Second, the court turned to the application of the antifraud section, 6(c)(1). Initially, the court rejected Defendants’ claim that the actual delivery exception negated the application of the statute here. To the contrary, the plain language of the sections provides the CFTC with jurisdiction over covered retail commodity transactions to enforce the antifraud sections.

The court then turned to the construction of the statute. Monex argued that the section only applies to particular commodity transactions that are manipulative in the derivatives market. In contrast, the CFTC claimed that section 6(c)(1) applies to retail commodities transactions with or without market manipulation.

Initially, the court focused on the language of the section which it acknowledged is broad. That language prohibits “manipulation” and makes it unlawful in connection with any swap, or a contract of sale of any commodity — “any manipulative or deceptive device or contrivance. . .” is prohibited. The legislative history is consistent with this reading of the statute. That history reveals that the section was designed to ease the burned of proving manipulation for the CFTC by reducing the “specific intent” element to one of recklessness. This followed the approach used by the SEC in manipulation cases. Viewed in this context, the court concluded that “the CEA unambiguously forecloses the application of Section 6(c)(1) in the absence of actual or potential market manipulation. While this conclusion appears to be inconsistent with CFTC v. McDonnell, 287 F. Supp. 3d 213, 226-27, 229-30 (E.D.N.Y. 2018) the main focus of that decision was whether the CFTC could regulate virtual currencies as a commodity,” the court stated.

Comment.

The decision here is significant. Section 2(c)(2)(D) regarding Retail Commodity Transactions broadened the jurisdiction of the CFTC. Under this section the agency argued here that arrangements such as those used by Monex are in fact trading that should be on a regulated exchange and thus violate the statute. Yet if in fact delivery within the time limit, there is an exception, which the court noted.

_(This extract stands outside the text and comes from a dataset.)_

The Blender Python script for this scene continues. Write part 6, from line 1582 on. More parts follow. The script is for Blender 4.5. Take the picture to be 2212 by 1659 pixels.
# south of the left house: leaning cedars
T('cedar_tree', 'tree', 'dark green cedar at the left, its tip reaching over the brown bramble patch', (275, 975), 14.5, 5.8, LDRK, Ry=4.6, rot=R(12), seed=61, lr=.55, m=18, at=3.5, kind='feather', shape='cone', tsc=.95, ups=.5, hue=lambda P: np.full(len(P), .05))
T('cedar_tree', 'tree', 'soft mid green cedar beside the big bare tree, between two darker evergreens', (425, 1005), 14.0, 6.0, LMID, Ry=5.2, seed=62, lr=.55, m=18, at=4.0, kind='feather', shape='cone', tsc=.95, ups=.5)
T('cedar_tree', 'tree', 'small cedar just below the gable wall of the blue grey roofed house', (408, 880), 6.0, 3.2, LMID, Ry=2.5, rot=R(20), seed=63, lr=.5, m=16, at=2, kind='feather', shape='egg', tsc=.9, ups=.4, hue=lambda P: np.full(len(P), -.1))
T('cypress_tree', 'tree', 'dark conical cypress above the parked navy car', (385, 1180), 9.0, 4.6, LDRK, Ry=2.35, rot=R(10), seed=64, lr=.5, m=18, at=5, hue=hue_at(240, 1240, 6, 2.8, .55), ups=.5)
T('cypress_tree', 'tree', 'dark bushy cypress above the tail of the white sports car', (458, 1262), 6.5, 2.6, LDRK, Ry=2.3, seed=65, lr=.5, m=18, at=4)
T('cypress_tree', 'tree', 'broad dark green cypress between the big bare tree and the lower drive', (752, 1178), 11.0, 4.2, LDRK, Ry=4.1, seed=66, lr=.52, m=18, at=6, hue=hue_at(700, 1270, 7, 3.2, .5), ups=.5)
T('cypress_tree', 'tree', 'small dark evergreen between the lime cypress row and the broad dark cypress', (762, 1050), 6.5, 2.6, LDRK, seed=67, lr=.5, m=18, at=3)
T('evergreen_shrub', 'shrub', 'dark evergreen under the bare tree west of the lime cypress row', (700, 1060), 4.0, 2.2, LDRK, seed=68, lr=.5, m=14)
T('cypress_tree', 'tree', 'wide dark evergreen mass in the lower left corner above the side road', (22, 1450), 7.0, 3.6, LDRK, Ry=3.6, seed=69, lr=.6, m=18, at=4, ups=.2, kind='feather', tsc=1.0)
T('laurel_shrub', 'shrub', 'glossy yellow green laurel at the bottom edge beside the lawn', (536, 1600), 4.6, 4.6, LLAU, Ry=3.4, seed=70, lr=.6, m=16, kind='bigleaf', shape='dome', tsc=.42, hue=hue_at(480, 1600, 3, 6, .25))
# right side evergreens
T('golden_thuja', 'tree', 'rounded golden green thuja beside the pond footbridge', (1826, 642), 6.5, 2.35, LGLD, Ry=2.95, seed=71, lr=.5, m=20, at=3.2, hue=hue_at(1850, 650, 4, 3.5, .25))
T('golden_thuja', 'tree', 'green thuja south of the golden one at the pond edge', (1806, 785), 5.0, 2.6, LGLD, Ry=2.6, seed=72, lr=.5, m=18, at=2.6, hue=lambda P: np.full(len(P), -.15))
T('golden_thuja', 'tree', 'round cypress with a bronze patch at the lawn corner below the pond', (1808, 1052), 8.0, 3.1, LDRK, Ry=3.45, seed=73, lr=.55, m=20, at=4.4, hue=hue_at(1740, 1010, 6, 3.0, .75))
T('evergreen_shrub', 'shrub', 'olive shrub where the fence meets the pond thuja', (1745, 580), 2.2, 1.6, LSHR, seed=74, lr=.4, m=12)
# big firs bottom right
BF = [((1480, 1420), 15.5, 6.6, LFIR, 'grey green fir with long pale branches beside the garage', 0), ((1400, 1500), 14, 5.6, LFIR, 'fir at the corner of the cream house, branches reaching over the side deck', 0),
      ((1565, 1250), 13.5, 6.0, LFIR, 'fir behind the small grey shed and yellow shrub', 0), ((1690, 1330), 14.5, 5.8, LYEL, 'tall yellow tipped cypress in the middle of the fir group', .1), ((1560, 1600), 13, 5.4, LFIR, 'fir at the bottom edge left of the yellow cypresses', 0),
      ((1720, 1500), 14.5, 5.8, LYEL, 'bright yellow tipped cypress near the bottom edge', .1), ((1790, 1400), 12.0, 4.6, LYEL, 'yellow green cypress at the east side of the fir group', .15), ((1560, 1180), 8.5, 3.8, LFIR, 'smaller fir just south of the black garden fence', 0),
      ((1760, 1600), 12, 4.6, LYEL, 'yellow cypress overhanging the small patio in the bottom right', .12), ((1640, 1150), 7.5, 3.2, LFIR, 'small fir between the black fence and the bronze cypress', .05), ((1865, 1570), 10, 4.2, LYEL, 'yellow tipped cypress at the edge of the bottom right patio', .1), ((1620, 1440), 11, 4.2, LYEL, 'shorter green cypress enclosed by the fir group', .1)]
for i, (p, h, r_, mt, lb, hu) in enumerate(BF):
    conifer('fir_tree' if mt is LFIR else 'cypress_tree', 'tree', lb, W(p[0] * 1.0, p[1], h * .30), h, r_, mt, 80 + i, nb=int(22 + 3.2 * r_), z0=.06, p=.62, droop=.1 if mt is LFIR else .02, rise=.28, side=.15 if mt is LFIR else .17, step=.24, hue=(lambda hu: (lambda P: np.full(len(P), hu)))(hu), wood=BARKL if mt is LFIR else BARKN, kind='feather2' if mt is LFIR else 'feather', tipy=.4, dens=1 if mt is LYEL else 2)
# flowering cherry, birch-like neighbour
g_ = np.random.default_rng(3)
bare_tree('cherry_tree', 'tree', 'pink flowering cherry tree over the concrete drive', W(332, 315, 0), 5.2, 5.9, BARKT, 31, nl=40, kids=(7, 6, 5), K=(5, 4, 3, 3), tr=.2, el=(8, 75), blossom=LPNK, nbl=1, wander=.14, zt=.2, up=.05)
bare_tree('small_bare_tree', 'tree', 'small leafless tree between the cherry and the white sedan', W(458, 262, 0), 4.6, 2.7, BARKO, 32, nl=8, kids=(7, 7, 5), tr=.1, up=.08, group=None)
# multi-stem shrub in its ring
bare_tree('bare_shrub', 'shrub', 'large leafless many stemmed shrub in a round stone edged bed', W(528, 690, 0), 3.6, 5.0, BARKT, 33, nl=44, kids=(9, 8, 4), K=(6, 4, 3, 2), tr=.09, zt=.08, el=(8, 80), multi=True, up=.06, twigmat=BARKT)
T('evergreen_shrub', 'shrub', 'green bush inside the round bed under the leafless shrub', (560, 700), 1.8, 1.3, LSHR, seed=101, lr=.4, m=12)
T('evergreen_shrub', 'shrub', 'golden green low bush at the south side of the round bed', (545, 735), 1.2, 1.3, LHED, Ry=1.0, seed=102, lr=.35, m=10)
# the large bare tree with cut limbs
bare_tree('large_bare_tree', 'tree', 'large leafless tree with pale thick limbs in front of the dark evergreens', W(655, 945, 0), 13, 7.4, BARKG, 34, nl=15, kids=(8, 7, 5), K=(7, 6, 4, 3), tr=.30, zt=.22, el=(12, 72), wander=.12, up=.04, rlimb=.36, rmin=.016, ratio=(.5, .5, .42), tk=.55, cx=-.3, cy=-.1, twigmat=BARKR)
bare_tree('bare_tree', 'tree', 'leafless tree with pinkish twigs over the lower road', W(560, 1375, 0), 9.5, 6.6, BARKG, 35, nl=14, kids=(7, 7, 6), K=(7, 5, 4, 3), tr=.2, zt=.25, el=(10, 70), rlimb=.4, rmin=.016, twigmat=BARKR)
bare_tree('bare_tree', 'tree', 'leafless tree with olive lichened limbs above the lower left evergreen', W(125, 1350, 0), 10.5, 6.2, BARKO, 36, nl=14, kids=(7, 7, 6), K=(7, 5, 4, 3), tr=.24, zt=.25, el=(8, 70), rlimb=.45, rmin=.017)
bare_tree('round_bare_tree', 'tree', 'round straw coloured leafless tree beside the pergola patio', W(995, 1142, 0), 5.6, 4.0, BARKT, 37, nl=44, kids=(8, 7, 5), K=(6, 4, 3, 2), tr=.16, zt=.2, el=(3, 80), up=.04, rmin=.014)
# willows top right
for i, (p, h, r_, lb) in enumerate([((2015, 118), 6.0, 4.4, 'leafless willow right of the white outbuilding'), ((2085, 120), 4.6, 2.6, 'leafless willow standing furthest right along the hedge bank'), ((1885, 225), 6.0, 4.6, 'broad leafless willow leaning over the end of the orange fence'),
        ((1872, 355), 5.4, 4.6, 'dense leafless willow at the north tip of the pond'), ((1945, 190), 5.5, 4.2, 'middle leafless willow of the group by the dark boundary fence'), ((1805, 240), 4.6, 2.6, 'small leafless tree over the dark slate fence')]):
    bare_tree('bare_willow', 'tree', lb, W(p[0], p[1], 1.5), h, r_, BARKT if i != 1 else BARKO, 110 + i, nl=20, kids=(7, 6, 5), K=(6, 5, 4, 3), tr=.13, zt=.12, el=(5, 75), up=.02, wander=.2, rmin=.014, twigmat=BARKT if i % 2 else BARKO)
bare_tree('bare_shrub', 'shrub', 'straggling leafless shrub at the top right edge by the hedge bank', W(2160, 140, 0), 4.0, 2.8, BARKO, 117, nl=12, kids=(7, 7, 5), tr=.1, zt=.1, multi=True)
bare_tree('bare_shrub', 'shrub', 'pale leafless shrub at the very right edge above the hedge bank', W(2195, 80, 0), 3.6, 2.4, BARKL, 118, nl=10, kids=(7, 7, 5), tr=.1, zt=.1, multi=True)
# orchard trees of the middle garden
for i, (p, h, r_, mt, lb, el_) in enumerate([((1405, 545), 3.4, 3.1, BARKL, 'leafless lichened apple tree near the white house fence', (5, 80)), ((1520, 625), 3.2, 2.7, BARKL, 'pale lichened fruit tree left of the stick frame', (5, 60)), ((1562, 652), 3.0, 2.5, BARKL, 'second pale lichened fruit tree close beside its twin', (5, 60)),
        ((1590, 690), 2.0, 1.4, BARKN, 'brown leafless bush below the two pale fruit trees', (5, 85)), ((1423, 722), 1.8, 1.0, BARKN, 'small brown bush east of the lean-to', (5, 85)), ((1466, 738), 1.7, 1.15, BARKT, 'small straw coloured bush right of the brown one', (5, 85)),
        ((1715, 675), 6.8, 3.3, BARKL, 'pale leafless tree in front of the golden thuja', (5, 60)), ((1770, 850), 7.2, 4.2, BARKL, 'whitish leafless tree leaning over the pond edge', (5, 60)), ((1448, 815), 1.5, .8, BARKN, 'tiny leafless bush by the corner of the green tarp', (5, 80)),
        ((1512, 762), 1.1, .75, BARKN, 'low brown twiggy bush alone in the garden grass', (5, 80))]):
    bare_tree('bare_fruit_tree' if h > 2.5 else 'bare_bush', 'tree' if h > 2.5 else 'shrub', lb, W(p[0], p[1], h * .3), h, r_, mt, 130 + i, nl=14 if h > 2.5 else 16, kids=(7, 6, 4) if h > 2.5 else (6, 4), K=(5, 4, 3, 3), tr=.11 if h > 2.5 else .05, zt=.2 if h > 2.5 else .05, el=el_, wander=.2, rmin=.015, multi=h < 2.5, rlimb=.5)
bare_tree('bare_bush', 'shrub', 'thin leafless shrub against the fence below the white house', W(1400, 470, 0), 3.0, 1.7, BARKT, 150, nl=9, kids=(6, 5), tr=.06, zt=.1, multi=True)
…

The court’s construction of CEA Section 6(c)(1) clearly delimits its reach. While the court focused on the language of the section, the result seems driven more by its reading of the legislative history. In view of the language of the section, which is also the predicate for the ruling in McDonnell, and the Supreme Court’s focus on statutory language to the exclusion of history (here), should be considered when evaluating this determination. Nevertheless, the decision represents two significant losses for the CFTC.